### Set problem:
Return, unaltered, every line from the beginning of the material below up to and including the one with "m_.build('symbol', grey_print, ss, 0)".

### Data provided:
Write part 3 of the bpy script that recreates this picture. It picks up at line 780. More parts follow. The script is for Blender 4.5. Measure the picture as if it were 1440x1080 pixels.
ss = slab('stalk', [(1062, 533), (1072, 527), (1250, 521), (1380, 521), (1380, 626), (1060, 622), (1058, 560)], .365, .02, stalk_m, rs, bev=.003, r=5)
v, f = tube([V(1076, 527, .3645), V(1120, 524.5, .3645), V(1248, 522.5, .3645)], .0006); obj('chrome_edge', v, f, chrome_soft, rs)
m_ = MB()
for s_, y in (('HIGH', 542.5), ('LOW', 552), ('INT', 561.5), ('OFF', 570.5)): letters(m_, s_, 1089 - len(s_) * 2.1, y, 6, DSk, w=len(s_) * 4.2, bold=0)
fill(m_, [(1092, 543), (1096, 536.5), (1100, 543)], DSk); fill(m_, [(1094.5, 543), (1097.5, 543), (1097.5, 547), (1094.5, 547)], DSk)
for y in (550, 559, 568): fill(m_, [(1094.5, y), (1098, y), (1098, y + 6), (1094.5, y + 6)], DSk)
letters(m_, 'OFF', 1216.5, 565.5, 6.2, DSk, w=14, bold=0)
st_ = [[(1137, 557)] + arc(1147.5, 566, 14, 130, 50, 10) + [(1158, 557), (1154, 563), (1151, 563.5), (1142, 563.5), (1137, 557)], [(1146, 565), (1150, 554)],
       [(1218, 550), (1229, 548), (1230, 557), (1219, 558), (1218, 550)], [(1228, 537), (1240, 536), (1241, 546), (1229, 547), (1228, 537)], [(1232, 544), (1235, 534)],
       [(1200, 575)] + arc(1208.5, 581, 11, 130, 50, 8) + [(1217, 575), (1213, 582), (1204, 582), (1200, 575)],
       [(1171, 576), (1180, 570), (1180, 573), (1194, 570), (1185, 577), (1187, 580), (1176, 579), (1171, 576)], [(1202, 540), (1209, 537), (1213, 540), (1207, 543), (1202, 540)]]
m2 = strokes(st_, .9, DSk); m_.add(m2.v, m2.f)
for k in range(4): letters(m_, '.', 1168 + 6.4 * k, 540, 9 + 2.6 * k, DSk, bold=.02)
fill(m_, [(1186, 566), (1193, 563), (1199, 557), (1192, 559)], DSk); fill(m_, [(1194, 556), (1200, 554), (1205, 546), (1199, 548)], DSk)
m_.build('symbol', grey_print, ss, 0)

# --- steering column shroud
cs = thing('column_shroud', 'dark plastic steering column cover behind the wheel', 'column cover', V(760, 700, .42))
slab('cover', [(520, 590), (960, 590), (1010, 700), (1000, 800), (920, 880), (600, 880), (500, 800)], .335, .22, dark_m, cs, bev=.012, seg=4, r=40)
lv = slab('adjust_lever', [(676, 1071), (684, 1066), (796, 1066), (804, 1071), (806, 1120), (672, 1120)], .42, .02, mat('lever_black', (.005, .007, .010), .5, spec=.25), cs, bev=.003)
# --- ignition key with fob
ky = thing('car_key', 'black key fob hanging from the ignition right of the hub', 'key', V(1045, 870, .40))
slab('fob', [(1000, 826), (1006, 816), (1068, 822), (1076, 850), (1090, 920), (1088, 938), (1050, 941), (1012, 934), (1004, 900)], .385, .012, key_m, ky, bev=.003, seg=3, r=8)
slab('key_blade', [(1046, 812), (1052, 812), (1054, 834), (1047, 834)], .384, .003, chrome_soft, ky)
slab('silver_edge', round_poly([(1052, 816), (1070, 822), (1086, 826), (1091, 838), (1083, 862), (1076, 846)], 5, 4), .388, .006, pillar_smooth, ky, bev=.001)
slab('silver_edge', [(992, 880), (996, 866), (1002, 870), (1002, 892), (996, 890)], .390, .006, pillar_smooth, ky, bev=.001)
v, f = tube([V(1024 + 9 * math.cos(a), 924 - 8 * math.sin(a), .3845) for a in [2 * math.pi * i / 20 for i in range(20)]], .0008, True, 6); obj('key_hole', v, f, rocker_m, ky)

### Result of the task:
Write part 3 of the bpy script that recreates this picture. It picks up at line 780. More parts follow. The script is for Blender 4.5. Measure the picture as if it were 1440x1080 pixels.
ss = slab('stalk', [(1062, 533), (1072, 527), (1250, 521), (1380, 521), (1380, 626), (1060, 622), (1058, 560)], .365, .02, stalk_m, rs, bev=.003, r=5)
v, f = tube([V(1076, 527, .3645), V(1120, 524.5, .3645), V(1248, 522.5, .3645)], .0006); obj('chrome_edge', v, f, chrome_soft, rs)
m_ = MB()
for s_, y in (('HIGH', 542.5), ('LOW', 552), ('INT', 561.5), ('OFF', 570.5)): letters(m_, s_, 1089 - len(s_) * 2.1, y, 6, DSk, w=len(s_) * 4.2, bold=0)
fill(m_, [(1092, 543), (1096, 536.5), (1100, 543)], DSk); fill(m_, [(1094.5, 543), (1097.5, 543), (1097.5, 547), (1094.5, 547)], DSk)
for y in (550, 559, 568): fill(m_, [(1094.5, y), (1098, y), (1098, y + 6), (1094.5, y + 6)], DSk)
letters(m_, 'OFF', 1216.5, 565.5, 6.2, DSk, w=14, bold=0)
st_ = [[(1137, 557)] + arc(1147.5, 566, 14, 130, 50, 10) + [(1158, 557), (1154, 563), (1151, 563.5), (1142, 563.5), (1137, 557)], [(1146, 565), (1150, 554)],
       [(1218, 550), (1229, 548), (1230, 557), (1219, 558), (1218, 550)], [(1228, 537), (1240, 536), (1241, 546), (1229, 547), (1228, 537)], [(1232, 544), (1235, 534)],
       [(1200, 575)] + arc(1208.5, 581, 11, 130, 50, 8) + [(1217, 575), (1213, 582), (1204, 582), (1200, 575)],
       [(1171, 576), (1180, 570), (1180, 573), (1194, 570), (1185, 577), (1187, 580), (1176, 579), (1171, 576)], [(1202, 540), (1209, 537), (1213, 540), (1207, 543), (1202, 540)]]
m2 = strokes(st_, .9, DSk); m_.add(m2.v, m2.f)
for k in range(4): letters(m_, '.', 1168 + 6.4 * k, 540, 9 + 2.6 * k, DSk, bold=.02)
fill(m_, [(1186, 566), (1193, 563), (1199, 557), (1192, 559)], DSk); fill(m_, [(1194, 556), (1200, 554), (1205, 546), (1199, 548)], DSk)
m_.build('symbol', grey_print, ss, 0)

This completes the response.